Il arrive aussi qu’une direction opérationnelle refuse de dépendre d'une autre (par exemple, le système d’aide à la décision ne veut pas dépendre de la direction statistique). Chacun veut maîtriser un système complet qui lui soit propre. C’est un peu comme si chaque immeuble parisien devait comporter ses quatre murs, avec 50 centimètres d'écart entre les immeubles, et s’alimenter en eau par un puits creusé au milieu de la cour ! Et l’exigence de coopération, de solidarité ne se limite plus aujourd'hui aux services internes à une entreprise. Il faut prendre en compte les sous-traitances et l’interopérabilité avec d'autres entreprises. Ici l’urbanisme confine à la politique, car chaque partenaire pense d'abord à assurer son autonomie et à défendre étroitement ses intérêts propres.

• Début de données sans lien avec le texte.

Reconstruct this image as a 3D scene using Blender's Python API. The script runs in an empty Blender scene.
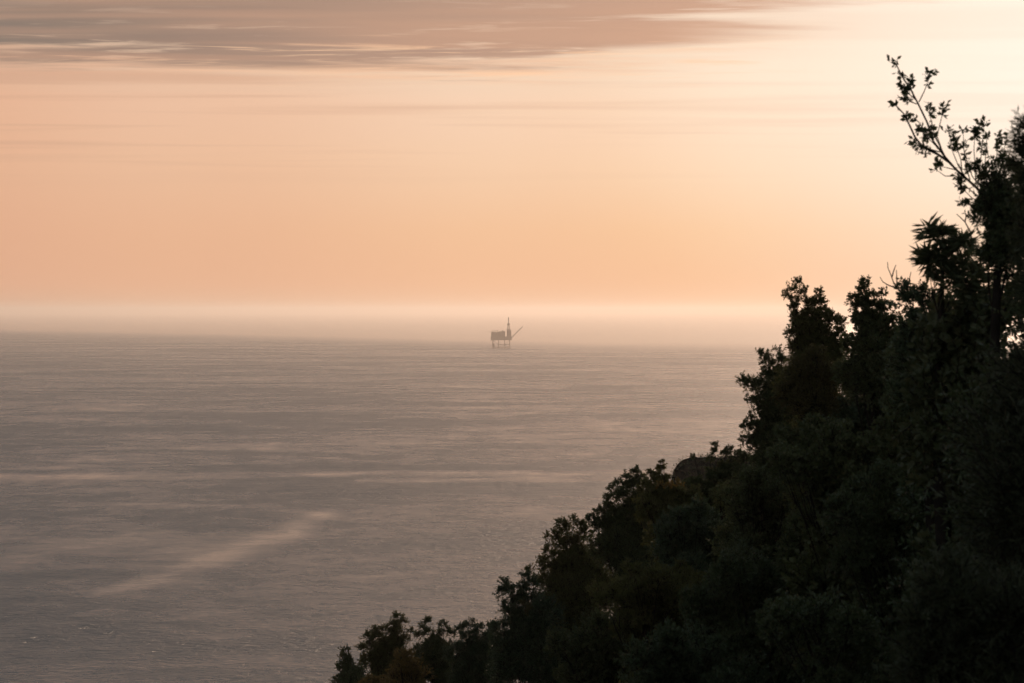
import bpy, math, random
import numpy as np
from mathutils import Vector, Matrix

SC = bpy.context.scene
COL = SC.collection
rng = np.random.default_rng(7)
random.seed(7)

# ------------------------------------------------------------------ camera
F = 3200.0                      # focal length in pixels
HORIZON = 310.0
CAMZ = 97.0
PITCH = math.atan((341.5 - HORIZON) / F)
CAM = np.array([0.0, 0.0, CAMZ])
RIGHT = np.array([1.0, 0, 0])
FWD = np.array([0, math.cos(PITCH), -math.sin(PITCH)])
UP = np.array([0, math.sin(PITCH), math.cos(PITCH)])


def at(px, py, D):
    """world point seen at photo pixel (px, py), D metres ahead"""
    d = FWD + RIGHT * ((px - 512) / F) + UP * ((341.5 - py) / F)
    return CAM + d * (D / d[1])


def on_sea(px, py):
    d = FWD + RIGHT * ((px - 512) / F) + UP * ((341.5 - py) / F)
    return CAM + d * (-CAMZ / d[2])


cam_d = bpy.data.cameras.new('camera')
cam = bpy.data.objects.new('camera', cam_d)
COL.objects.link(cam)
cam.location = CAM.tolist()
cam.rotation_euler = (math.radians(90) - PITCH, 0, 0)
cam_d.sensor_width = 36
cam_d.lens = 36 * F / 1024
cam_d.clip_start = 0.5
cam_d.clip_end = 400000
cam_d.dof.use_dof = True
cam_d.dof.focus_distance = 4000
cam_d.dof.aperture_fstop = 7.1
SC.camera = cam

# ------------------------------------------------------------------ helpers


def lin(r, g, b):
    def f(c):
        c /= 255.0
        return c / 12.92 if c <= 0.04045 else ((c + 0.055) / 1.055) ** 2.4
    return (f(r), f(g), f(b), 1.0)


def tag(o, label=None, cat=None, group=None, kind=None):
    if label: o['label'] = label
    if cat: o['category'] = cat
    if group: o['group'] = group
    if kind: o['kind'] = kind
    return o


def empty(name, loc):
    o = bpy.data.objects.new(name, None)
    o.empty_display_size = 0.5
    o.location = [float(v) for v in loc]
    COL.objects.link(o)
    return o


class MB:
    """collects vertices / faces with numpy and links them as one mesh object"""

    def __init__(self):
        self.v = []; self.f = []; self.fs = []; self.mi = []; self.n = 0; self.sm = []

    def add(self, V, Fc, mat=0, smooth=False):
        V = np.asarray(V, float).reshape(-1, 3)
        Fc = np.asarray(Fc, int)
        self.v.append(V); self.f.append((Fc + self.n).ravel())
        self.fs.append(np.full(len(Fc), Fc.shape[1], int))
        self.mi.append(np.full(len(Fc), mat, int))
        self.sm.append(np.full(len(Fc), smooth, bool))
        self.n += len(V)

    def box(self, lo, hi, mat=0):
        x0, y0, z0 = lo; x1, y1, z1 = hi
        V = [(x0, y0, z0), (x1, y0, z0), (x1, y1, z0), (x0, y1, z0),
             (x0, y0, z1), (x1, y0, z1), (x1, y1, z1), (x0, y1, z1)]
        Q = [(3, 2, 1, 0), (4, 5, 6, 7), (0, 1, 5, 4), (1, 2, 6, 5), (2, 3, 7, 6), (3, 0, 4, 7)]
        self.add(V, Q, mat)

    def tube(self, pts, radii, sides=6, mat=0):
        pts = np.asarray(pts, float)
        n = len(pts)
        radii = np.broadcast_to(np.asarray(radii, float), (n,))
        tang = np.gradient(pts, axis=0)
        tang /= np.linalg.norm(tang, axis=1)[:, None] + 1e-12
        ref = np.array([0.31, 0.93, 0.2]) if abs(tang[:, 2]).mean() > 0.7 else np.array([0.0, 0.1, 1.0])
        a = np.cross(tang, ref); a /= np.linalg.norm(a, axis=1)[:, None] + 1e-12
        b = np.cross(tang, a)
        th = np.arange(sides) * 2 * math.pi / sides
        V = pts[:, None, :] + radii[:, None, None] * (a[:, None, :] * np.cos(th)[None, :, None] + b[:, None, :] * np.sin(th)[None, :, None])
        i = np.arange(n - 1)[:, None] * sides
        j = np.arange(sides)[None, :]
        k = (j + 1) % sides
        Q = np.stack([i + j, i + k, i + sides + k, i + sides + j], -1).reshape(-1, 4)
        self.add(V.reshape(-1, 3), Q, mat, True)
        self.add(V[0], [list(range(sides))[::-1]], mat)
        self.add(V[-1], [list(range(sides))], mat)

    def build(self, name, mats, parent=None, origin=None):
        V = np.concatenate(self.v)
        if origin is not None:
            V = V - np.asarray(origin, float)
        fl = np.concatenate(self.f); fs = np.concatenate(self.fs)
        me = bpy.data.meshes.new(name)
        me.vertices.add(len(V)); me.vertices.foreach_set('co', V.astype(np.float32).ravel())
        me.loops.add(len(fl)); me.loops.foreach_set('vertex_index', fl.astype(np.int32))
        me.polygons.add(len(fs))
        st = np.concatenate([[0], np.cumsum(fs)[:-1]])
        me.polygons.foreach_set('loop_start', st.astype(np.int32))
        for m in (mats if isinstance(mats, (list, tuple)) else [mats]):
            me.materials.append(m)
        me.polygons.foreach_set('material_index', np.concatenate(self.mi).astype(np.int32))
        me.polygons.foreach_set('use_smooth', np.concatenate(self.sm))
        me.update(calc_edges=True)
        me.validate()
        o = bpy.data.objects.new(name, me)
        COL.objects.link(o)
        if parent is not None:
            o.parent = parent
        elif origin is not None:
            o.location = [float(v) for v in origin]
        return o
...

Propos recueillis par Pierre Berger, avec la coopération des membres du Club de l'Hypermonde ainsi que de Guy Lapassat, qui ont participé à la réunion où est intervenu Michel Volle.

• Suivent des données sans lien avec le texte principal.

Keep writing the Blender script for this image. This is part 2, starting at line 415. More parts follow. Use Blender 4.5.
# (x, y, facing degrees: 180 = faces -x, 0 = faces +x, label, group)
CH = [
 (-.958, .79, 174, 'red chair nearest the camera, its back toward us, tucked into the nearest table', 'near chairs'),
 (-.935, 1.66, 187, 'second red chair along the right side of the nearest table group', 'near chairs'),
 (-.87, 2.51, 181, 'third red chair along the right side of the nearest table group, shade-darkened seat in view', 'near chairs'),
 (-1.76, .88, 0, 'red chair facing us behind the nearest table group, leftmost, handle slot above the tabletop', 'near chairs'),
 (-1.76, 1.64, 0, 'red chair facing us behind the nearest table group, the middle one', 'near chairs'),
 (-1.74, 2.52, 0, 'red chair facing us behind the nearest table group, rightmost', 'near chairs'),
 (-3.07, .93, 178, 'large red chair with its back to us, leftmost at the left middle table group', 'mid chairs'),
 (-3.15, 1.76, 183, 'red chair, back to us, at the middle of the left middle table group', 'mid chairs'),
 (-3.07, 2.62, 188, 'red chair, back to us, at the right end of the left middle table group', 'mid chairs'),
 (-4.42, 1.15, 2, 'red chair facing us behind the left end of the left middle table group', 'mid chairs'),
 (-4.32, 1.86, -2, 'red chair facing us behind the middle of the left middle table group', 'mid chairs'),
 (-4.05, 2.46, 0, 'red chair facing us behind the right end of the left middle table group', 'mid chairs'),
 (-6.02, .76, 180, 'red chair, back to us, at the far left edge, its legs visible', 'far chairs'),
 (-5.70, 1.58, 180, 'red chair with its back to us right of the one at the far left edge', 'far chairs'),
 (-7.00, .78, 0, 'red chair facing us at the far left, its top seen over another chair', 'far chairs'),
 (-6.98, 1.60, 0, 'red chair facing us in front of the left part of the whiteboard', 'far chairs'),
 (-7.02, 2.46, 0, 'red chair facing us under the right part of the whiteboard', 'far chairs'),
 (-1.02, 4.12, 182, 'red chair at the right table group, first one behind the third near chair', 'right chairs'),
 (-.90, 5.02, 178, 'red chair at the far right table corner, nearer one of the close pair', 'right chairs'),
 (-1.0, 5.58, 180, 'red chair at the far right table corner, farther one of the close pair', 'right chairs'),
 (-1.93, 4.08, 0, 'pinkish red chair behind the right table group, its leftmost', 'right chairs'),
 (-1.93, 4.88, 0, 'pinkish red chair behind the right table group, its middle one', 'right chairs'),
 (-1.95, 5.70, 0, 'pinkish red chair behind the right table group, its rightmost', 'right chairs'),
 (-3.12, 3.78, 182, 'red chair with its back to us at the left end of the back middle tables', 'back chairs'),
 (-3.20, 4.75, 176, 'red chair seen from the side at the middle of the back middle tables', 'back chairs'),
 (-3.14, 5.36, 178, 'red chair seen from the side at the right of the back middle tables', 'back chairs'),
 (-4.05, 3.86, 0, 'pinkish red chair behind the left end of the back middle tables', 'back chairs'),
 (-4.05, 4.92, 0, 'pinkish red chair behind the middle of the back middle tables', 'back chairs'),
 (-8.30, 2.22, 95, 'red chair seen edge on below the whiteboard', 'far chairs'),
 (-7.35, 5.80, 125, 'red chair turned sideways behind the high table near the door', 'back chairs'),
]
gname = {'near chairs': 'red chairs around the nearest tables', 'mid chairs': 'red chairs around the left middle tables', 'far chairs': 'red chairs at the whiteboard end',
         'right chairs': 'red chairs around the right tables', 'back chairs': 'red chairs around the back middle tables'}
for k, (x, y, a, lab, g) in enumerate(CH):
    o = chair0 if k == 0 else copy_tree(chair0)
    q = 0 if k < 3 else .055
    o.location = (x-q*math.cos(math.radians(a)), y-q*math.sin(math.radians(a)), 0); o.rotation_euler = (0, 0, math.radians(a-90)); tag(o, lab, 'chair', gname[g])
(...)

(*) Le club des maîtres d'ouvrage des systèmes d’information

Le club est un lieu où les maîtres d'ouvrage peuvent échanger leurs pansements/pensements, si je puis dire. Cela fait du bien de savoir que l'on n'est pas seul à souffrir ! Et aussi, plus positivement, de coopérer pour construire. Le club a donné la priorité à la mise au point des méthodes et à la professionnalisation de la maîtrise d’ouvrage. Qu'est-ce qu'un bon maître d'ouvrage ? Que doit il savoir en informatique ? Que doit-il savoir en organisation ? (il est à la charnière des deux mondes). Que doit-il savoir faire en matière de "manipulation" (pour la bonne cause) ?  Le club monte des formations avec trois universités qui auront son label.  Le club compte actuellement une trentaine de membres, appartenant plutôt au secteur tertiaire (banque, assurance, opérateurs de télécommunications, fonction publique). L'industrie, en fait, est un autre monde ; ses systèmes d’information sont physiquement plus compliqués, mais du point de vue sociologique et humain leur urbanisme est moins difficile à concevoir et à partager.